Thursday, January 31, 2008

Stories from other stories

I've always been intrigued by how one writer reads a piece by another writer and does a riff on it that ends up entirely his own. Well, almost entirely.

I've been reading one Alain Silver's fine books of interviews, this one dealing with Hwood directors, writers and cinematographers involved in noir films.

In the course of talking with Billy Wilder, Wilder mentions how he got the germ of the idea for The Apartment from a Noel Coward play. In Coward the hero is the man who uses the apartment of his friend for his tryst. But Wilder says he was more interested in the friend who let him use it. What was his story? Thus, the great film The Apartment was born.

Likewise, performances feed one into the other as well. This afternoon TCM showed the 1938 screwball comedy Boy Meets Girl.

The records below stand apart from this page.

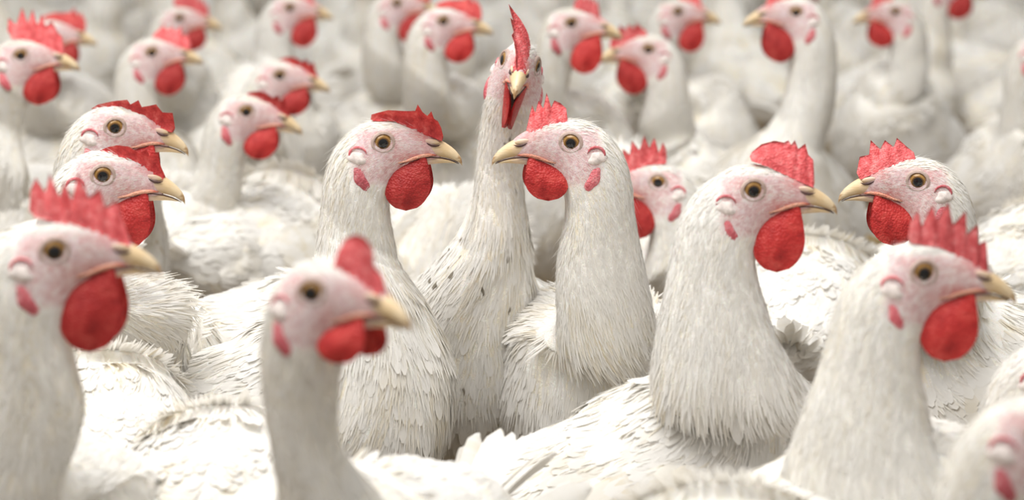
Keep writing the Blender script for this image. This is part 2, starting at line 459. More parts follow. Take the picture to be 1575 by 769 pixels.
COMBS = {
 'flat_spiked': ([(-22, 34), (-20, 42), (7, 50), (32, 49), (50, 51), (55, 62), (61, 49), (68, 43), (75, 51), (78, 39), (84, 35), (88, 24), (90, 10)], [(-18, 32), (15, 32), (38, 22), (60, 12), (88, 2)], 1.25),
 'domed': ([(-5, 45), (-2, 51), (11, 62), (29, 66), (43, 64), (49, 67), (53, 61), (58, 67), (63, 55), (73, 62), (77, 47), (84, 40), (86, 8)], [(-3, 40), (20, 32), (50, 18), (84, 3)], 0.35),
 'big_spiked': ([(-33, 45), (-30, 70), (-24, 84), (-14, 66), (-8, 88), (3, 60), (10, 80), (17, 55), (26, 88), (36, 58), (51, 68), (56, 47), (70, 53), (76, 28), (84, 5)], [(-27, 40), (0, 32), (30, 25), (60, 12), (84, 1)], 0.15),
 'tall_spiked': ([(-34, 50), (-31, 78), (-16, 62), (-3, 100), (9, 66), (20, 96), (29, 62), (38, 86), (47, 60), (60, 70), (73, 45), (82, 38), (86, 8)], [(-24, 34), (0, 33), (40, 22), (84, 2)], 0.12),
 'low_spiked': ([(2, 34), (4, 50), (13, 58), (22, 62), (27, 52), (34, 74), (39, 50), (46, 62), (51, 44), (56, 55), (61, 36), (66, 14), (79, 4)], [(3, 31), (40, 20), (79, 0)], 0.2),
 'leaning': ([(-1, 32), (2, 42), (12, 50), (28, 64), (33, 50), (46, 60), (53, 46), (68, 60), (71, 38), (85, 34), (90, 10)], [(0, 30), (40, 22), (86, 1)], 0.4),
 'notched': ([(-20, 42), (-18, 60), (-10, 74), (-4, 54), (6, 82), (14, 62), (26, 86), (34, 58), (48, 76), (51, 48), (64, 60), (67, 36), (76, 40), (81, 6)], [(-18, 34), (20, 30), (50, 16), (80, 1)], 0.1),
 'floppy': ([(-46, 24), (-34, 33), (-13, 40), (14, 47), (19, 39), (32, 48), (38, 37), (62, 45), (72, 32), (90, 34), (94, 8)], [(-36, 24), (0, 26), (50, 12), (90, 0)], 0.8),
 'thin_flop': ([(-14, 32), (0, 40), (15, 45), (34, 44), (49, 36), (61, 44), (65, 31), (77, 38), (82, 18), (88, 2)], [(-10, 30), (20, 28), (50, 15), (86, -2)], 0.8),
 'rounded': ([(14, 31), (17, 48), (26, 62), (40, 67), (54, 64), (62, 52), (65, 34), (76, 22), (84, 4)], [(14, 29), (40, 20), (60, 12), (82, 0)], 0.1),
 'blade': ([(-2, 36), (0, 58), (5, 84), (12, 60), (20, 92), (27, 62), (38, 74), (44, 54), (58, 46), (72, 30), (86, 2)], [(0, 30), (40, 20), (84, -2)], 0.75),
}
def polysample(P, n):
    P = np.array(P, float); L = np.concatenate([[0], np.cumsum(np.linalg.norm(np.diff(P, axis=0), axis=1))]); L /= L[-1]
    t = np.linspace(0, 1, n); return np.stack([np.interp(t, L, P[:, k]) for k in (0, 1)], 1)
@cached
def m_comb(kind, s):
    top, bot, bend = COMBS[kind]
    T = []                                    # subdivide the top evenly between its corners so the spikes stay sharp
    for a, b in zip(top, top[1:]):
        for k in range(4): T.append((a[0]+(b[0]-a[0])*k/4, a[1]+(b[1]-a[1])*k/4))
    T.append(top[-1]); T = np.array(T)
    n = len(T)
    Bx = polysample(bot, 200)
    # bottom point for each column: same progress in x, monotone
    xs = np.maximum.accumulate(T[:, 0]); xs = (xs-xs[0])/(xs[-1]-xs[0]); Bt = np.stack([np.interp(xs, np.linspace(0, 1, 200), Bx[:, k]) for k in (0, 1)], 1)
    nv = 9; V = []; rnd = random.Random(hash(kind) % 1000 if False else len(kind)*7)
    for side in (1, -1):
        for i in range(n):
            hgt = max(6.0, np.linalg.norm(T[i]-Bt[i]))
            for j in range(nv):
                v = j/(nv-1)
                p = Bt[i]*(1-v)+T[i]*v
                th = (8.5*(1-v)**1.1 + 2.2*(1-0.6*v) + 1.3*math.sin(p[0]*0.9+v*9)*math.sin(v*11+p[0]*.3)*(1-v))*(1 if 0 < i < n-1 else 0.3)*(0.25 if j == nv-1 else 1)
                lat = s*bend*hgt*0.75*v*v + 2.2*math.sin(p[0]*0.16+v*3)*v + 1.0*math.sin(p[0]*0.45)*v
                V.append((p[0]*U, (lat+side*th)*U, p[1]*U))
    G = n*nv; F = []
    for b, fl in ((0, True), (G, False)):
        for i in range(n-1):
            for j in range(nv-1):
                q = (b+i*nv+j, b+(i+1)*nv+j, b+(i+1)*nv+j+1, b+i*nv+j+1)
                F.append(q if not fl else q[::-1])
    rim = [j for j in range(nv)] + [i*nv+nv-1 for i in range(1, n)] + [(n-1)*nv+j for j in range(nv-2, -1, -1)] + [i*nv for i in range(n-2, 0, -1)]
    for a, b in zip(rim, rim[1:]+rim[:1]): F.append((a, b, b+G, a+G))
    return mk('comb', V, F, M['comb' if kind in ('flat_spiked', 'floppy', 'thin_flop') else 'comb_pink'])

# ------------------------------------------------------------------ feathers
def feather_cards(P, T, Nn, length, width, lift, kind, rng, uv):
    """P positions, T pointing direction (unit), Nn normals. kind: 'broad' (12 verts) or 'slim' (6) or 'hair' (3)"""
    B = np.cross(Nn, T); B /= np.maximum(np.linalg.norm(B, axis=1, keepdims=True), 1e-9)
    n = len(P)
    if kind == 'broad':
        rows = [(0, 0.45, 0), (0.4, 1.0, 0.5), (0.78, 0.86, 0.9), (1.0, 0.28, 1.0)]; cols = [(-1, 0), (0, 1), (1, 0)]
    elif kind == 'slim':
        rows = [(0, 0.6, 0), (0.5, 1.0, 0.6), (1.0, 0.15, 1.0)]; cols = [(-1, 0), (1, 0)]
    else:
        rows = [(0, 1.0, 0), (1.0, 0.1, 1.0)]; cols = [(-1, 0), (1, 0)]
    V = []
    L = length[:, None]; W = width[:, None]; H = lift[:, None]
    for t, w, h in rows:
        for c, k in cols:
            V.append(P + T*L*t + B*W*(w*c) + Nn*(H*h*L - 0.03*L*(1-h) + W*0.10*k*w))
    V = np.stack(V, 1)                        # n, k, 3
    k = V.shape[1]; nc = len(cols); q = []
    for i in range(len(rows)-1):
        for j in range(nc-1): q.append((i*nc+j, i*nc+j+1, (i+1)*nc+j+1, (i+1)*nc+j))
    q = np.array(q); F = (np.arange(n)[:, None, None]*k + q[None]).reshape(-1, 4)
    UV = np.repeat(uv, k, axis=0)
    return V.reshape(-1, 3), F, UV, k

def sm(x, a, b):
    t = np.clip((x-a)/(b-a), 0, 1); return t*t*(3-2*t)
def skin_mask(x, z):
    """bare face in head-local units"""
    m = (1-sm(-x, 38, 52))*(1-sm(z, 16, 27))*(1-sm(-z - 0.10*x, 56, 70))
    front = sm(x, 38, 60); m = np.maximum(m, front*(1-sm(-z, 46, 60)))
    m = m*(1-sm(-x, 2, 22)*sm(-z, 60, 72))
    return m
BODY = [(-312, 78, -4, 10, 10), (-288, 66, -8, 42, 40), (-235, 42, -14, 92, 92), (-155, 16, -12, 142, 136), (-60, 0, -4, 172, 166), (35, -4, -16, 186, 180), (112, 12, -46, 176, 170), (168, 46, -82, 142, 146), (202, 100, -96, 92, 118)]

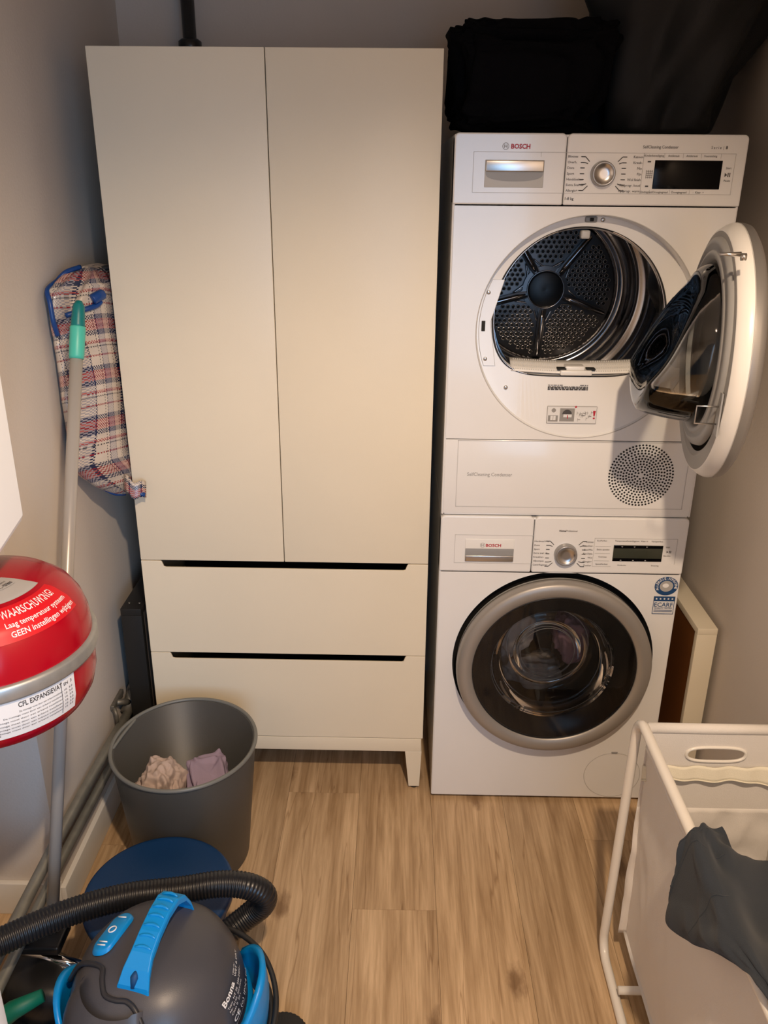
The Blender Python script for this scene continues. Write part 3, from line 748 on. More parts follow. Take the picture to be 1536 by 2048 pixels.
for a, b in (((.036, .726), (.226, .726)), ((.036, .726), (.036, .801)), ((.036, .801), (.226, .801)), ((.375, .722), (.375, .797)), ((.375, .722), (.42, .722)), ((.375, .797), (.575, .797)), ((.575, .73), (.575, .797))):
    mb.box(a[0]-.0004, b[0]+.0004, Y, Y+.001, a[1]-.0004, b[1]+.0004)
for z in (.776, .757, .737): hline(mb, .378, .415, z, Y-.0002, .0008)
mb.build('panel_lines', LINEG, was, kind='stuff')
knob(was, .307, .754, .027)
MB().box(.4225, .5425, Y-.0006, Y+.003, .7365, .7795, .0008).build('display', DISPG, was)
mb = MB(); mb.box(.424, .541, Y-.0012, Y-.0008, .772, .7785); mb.box(.424, .541, Y-.0012, Y-.0008, .7375, .745); mb.build('display_bars', DISP, was)
mb = MB()
for x in (.44, .47, .50): mb.add([(x, Y-.0016, .777), (x+.005, Y-.0016, .777), (x+.0025, Y-.0016, .7745)], [(0, 1, 2)]); mb.add([(x, Y-.0016, .739), (x+.005, Y-.0016, .739), (x+.0025, Y-.0016, .7415)], [(0, 1, 2)])
mb.build('display_marks', GREYL, was, kind='stuff')
mb = MB(); ticks(mb, .307, .754, .0255)
for v in mb.v: v.y = Y-.0002 if v.y > -.003 else v.y
for i, s_ in enumerate(['Handwas/Wol', 'Dons', 'Sport', 'Extra snel 15\'', 'Kreukher-', 'Afpompen', 'Centrifugeren']): P(s_, .2295, .785-.0105*i, .0062)
for i, s_ in enumerate(['Katoen', 'Kreukher-', 'Snel/Mix', 'Fijn/Zijde', 'Wol', 'Allergie+', 'Donker']): P(s_, .3725, .785-.0105*i, .0062, align='r')
P('Home', .287, .813, .0066, bold=.035, width=.016); P('Professional', .3035, .813, .0066, width=.027)
for s_, x in (('EcoPerfect', .381), ('Temperatuur', .424), ('Centrifugeren', .452), ('Klaar in', .487), ('Varioperfect', .512)): P(s_, x, .789, .0055)
for s_, z in (('Extra spoelen', .7655), ('Voorwas', .746), ('SpeedPerfect', .7265)): P(s_, .3975, z, .0056, align='c')
P('Kinderslot', .437, .7245, .005); P('Dosering', .519, .7245, .005); P('Start', .549, .774, .0052); P('Bijvullen', .546, .751, .0052)
mb.add([(.552, yy, .766), (.552, yy, .760), (.5565, yy, .763)], [(0, 1, 2)]); vline(mb, .559, .760, .766, yy, .0015); vline(mb, .562, .760, .766, yy, .0015)
mb.build('printed_text', PRINT, cp, kind='stuff')
mb = MB(); txt(mb, 'BOSCH', .1115, .7705, .0110, Y-.0008, bold=.03, width=.037); mb.build('brand_lettering', PRINTR, det)
mb = MB(); logo(mb, .1035, .7745, .0062, Y-.0009); mb.build('brand_emblem', PRINTG, det)
# stickers
mb = MB(); n = 40; mb.add([(.565+.029*math.cos(2*PI*k/n), -.0018, .669+.0255*math.sin(2*PI*k/n)) for k in range(n)], [tuple(range(n))]); s1 = mb.build('round_sticker', STICKB, was)
mb = MB(); mb.add([(.565+.0165*math.cos(2*PI*k/n), -.0024, .669+.0150*math.sin(2*PI*k/n)) for k in range(n)], [tuple(range(n))]); mb.build('sticker_disc', STICKG, s1)
mb = MB()
for k, ch in enumerate('ALLERGIE-HYGIENE'):
    a = math.radians(205-14.6*k); vs_, fs_, xa, xb = text_geo(ch, .009, .02)
    ca, sa = math.cos(a-PI/2), math.sin(a-PI/2); cx_, cz_ = .565+.0205*math.cos(a), .669+.0182*math.sin(a)
    mb.add([(cx_+(v[0]-(xa+xb)/2)*ca-v[1]*sa, -.0024, cz_+(v[0]-(xa+xb)/2)*sa+v[1]*ca) for v in vs_], fs_)
mb.build('sticker_lettering', PRINTW, s1)
mb = MB(); mb.add([(.565+.008*math.cos(2*PI*k/12)-.002, -.0028, .671+.006*math.sin(2*PI*k/12)) for k in range(12)], [tuple(range(12))]); mb.build('sticker_motif', PRINTW, s1)
s2 = MB().box(.539, .5905, -.0018, -.0012, .5915, .6400).build('square_sticker', STICKW, was)
mb = MB(); mb.box(.5385, .591, -.0024, -.0018, .6275, .6405)
for a, b in (((.539, .5915), (.5905, .5915)), ((.539, .5915), (.539, .64)), ((.5905, .5915), (.5905, .64)), ((.5425, .598), (.587, .598)), ((.5425, .602), (.587, .602))): mb.box(a[0]-.0006, b[0]+.0006, -.0024, -.0018, a[1]-.0006, b[1]+.0006)
mb.build('sticker_frame', STICKB, s2)
mb = MB(); txt(mb, 'ECARF', .5415, .6120, .0165, -.0025, bold=.01, width=.046); txt(mb, 'QUALITY TESTED', .5425, .6060, .0055, -.0025, bold=.02, width=.044); mb.build('sticker_lettering', STICKB, s2)
mb = MB()
for k in range(5):
    c_ = (.545+.0098*k, .634); mb.add([(c_[0]+(.0032 if q % 2 == 0 else .0014)*math.sin(PI*q/5), -.0029, c_[1]+(.0032 if q % 2 == 0 else .0014)*math.cos(PI*q/5)) for q in range(10)], [tuple(range(10))])
mb.build('sticker_stars', PRINTW, s2)
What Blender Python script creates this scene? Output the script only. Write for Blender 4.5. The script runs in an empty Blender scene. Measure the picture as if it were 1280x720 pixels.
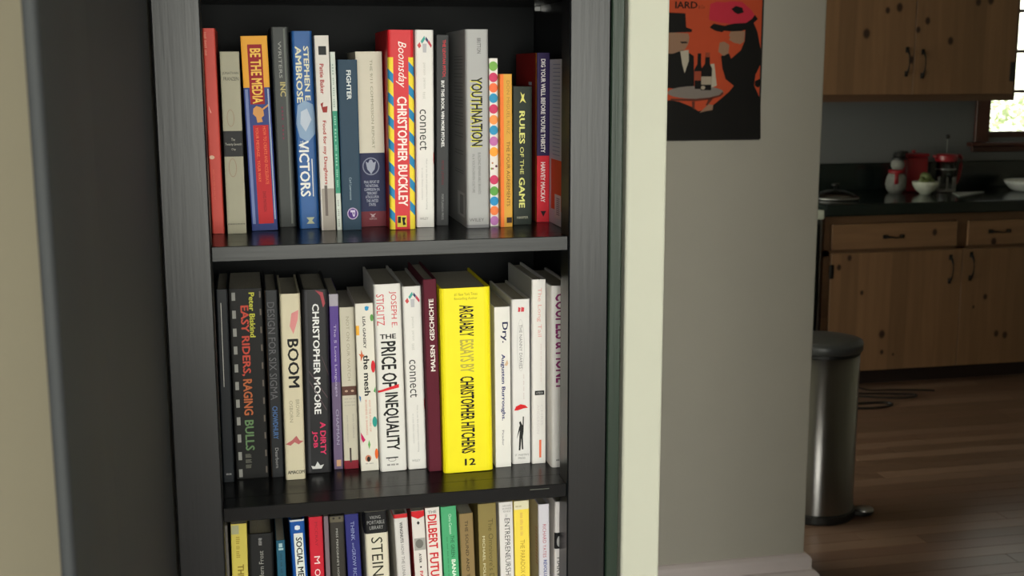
import bpy, bmesh, math, random
from mathutils import Vector, Matrix
random.seed(7)
PI = math.pi
scene = bpy.context.scene
COL = scene.collection

# ------------------------------------------------------------------ camera
F_PX, PITCH, YAW, ROLL = 1529.4, 0.17612, 0.21112, 0.00210
cam_data = bpy.data.cameras.new('camera')
cam_data.sensor_width = 36.0
cam_data.lens = F_PX / 1280 * 36.0
cam_data.clip_start = 0.05
cam_data.dof.use_dof = True
cam_data.dof.focus_distance = 1.68
cam_data.dof.aperture_fstop = 11.0
cam = bpy.data.objects.new('camera', cam_data)
COL.objects.link(cam)
fw = Vector((math.sin(YAW) * math.cos(PITCH), math.cos(YAW) * math.cos(PITCH), -math.sin(PITCH)))
rt0 = Vector((math.cos(YAW), -math.sin(YAW), 0))
dn0 = fw.cross(rt0)
c_, s_ = math.cos(ROLL), math.sin(ROLL)
rt = c_ * rt0 + s_ * dn0
dn = -s_ * rt0 + c_ * dn0
M = Matrix.Identity(4)
for i in range(3):
    M[i][0] = rt[i]; M[i][1] = -dn[i]; M[i][2] = -fw[i]
M[0][3], M[1][3], M[2][3] = 0.0, -1.5, 1.58
cam.matrix_world = M
scene.camera = cam

# ------------------------------------------------------------------ light and exposure
scene.view_settings.view_transform = 'Standard'
scene.view_settings.look = 'None'
scene.view_settings.gamma = 1.0
scene.view_settings.exposure = 0.0
world = bpy.data.worlds.new('overcast sky')
scene.world = world
world.use_nodes = True
wn = world.node_tree.nodes
wl = world.node_tree.links
wn.clear()
wo = wn.new('ShaderNodeOutputWorld'); wb = wn.new('ShaderNodeBackground')
wtc = wn.new('ShaderNodeTexCoord'); wsep = wn.new('ShaderNodeSeparateXYZ'); wr = wn.new('ShaderNodeValToRGB')
wl.new(wtc.outputs['Generated'], wsep.inputs[0]); wl.new(wsep.outputs['Z'], wr.inputs[0])
wr.color_ramp.elements[0].position = 0.0; wr.color_ramp.elements[0].color = (1, 1, .8, 1)
wr.color_ramp.elements[1].position = 0.6; wr.color_ramp.elements[1].color = (.97, 1, .95, 1)
wl.new(wr.outputs[0], wb.inputs['Color']); wb.inputs['Strength'].default_value = 5.0
wl.new(wb.outputs[0], wo.inputs[0])

def area(name, loc, target, sx, sy, power, col):
    d = bpy.data.lights.new(name, 'AREA'); d.shape = 'RECTANGLE'; d.size = sx; d.size_y = sy
    d.energy = power; d.color = col
    o = bpy.data.objects.new(name, d); COL.objects.link(o); o.location = loc
    o.rotation_euler = (Vector(target) - Vector(loc)).to_track_quat('-Z', 'Y').to_euler()
    return o
# daylight entering by the windows of the room behind the photographer
area('window_daylight', (.3, -3.95, 1.45), (.3, 0, 1.45), 2.8, 1.6, 103, (1, 1, .96))
area('side_window_daylight', (-2.45, -2.4, 1.8), (.6, -1, 1.4), 1.1, 1.1, 14, (.9, .95, 1))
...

If you want to know where Cagney-Wilder got the Cagney performance for One, Two, Three (1961) it came from here. Slicked up, timed better, with much better writing in the later version but the hellzapoppin frantic punch line-punchline-punchilne rythm of One is certainly here to see.

Boy Meets Girl is sloppy, hasty and nonsensical (there are moments when you think you're watching Marx Brothers outtakes) but it sure ain't boring. And the always long-suffering Ralph Bellamy as the studio VP is another portrait of a dumb guy way out of his element. But here he's not the innocent he usually plays.

Fir the record here's the storyyline from TCM bloggers:

Two lazy screenwriters need a story for the studio's cowboy star. A studio waitress turns out to be pregnant. This gives them the idea for a movie about a cowboy and a baby. The waitress's baby becomes the star. The cowboy and his agent run off with the waitress and her valuable asset. The writers retaliate by hiring an unemployed extra to impersonate the baby's father. But the extra already knows the waitress... Written by David Steele

A Hollywood film studio in receivership and courted by a British outfit has all the signs of being run as a madhouse by Elliot Friday. To complete the image, screenwriters Law and Benson pretty well run rampant over the lot. When canteen-girl Susie is found to be pregnant they hatch the idea of making her expected a new star. Owner B.K. starts to realise this is no way to run a railroad. Written by Jeremy Perkins {}

1 comment:

Martin Edwards said...

Ed, I share your interest in these connections, and by a weird coincidence I'll be posting shortly about the strange origin of a crime novel called 'The Sleeping Bacchus'.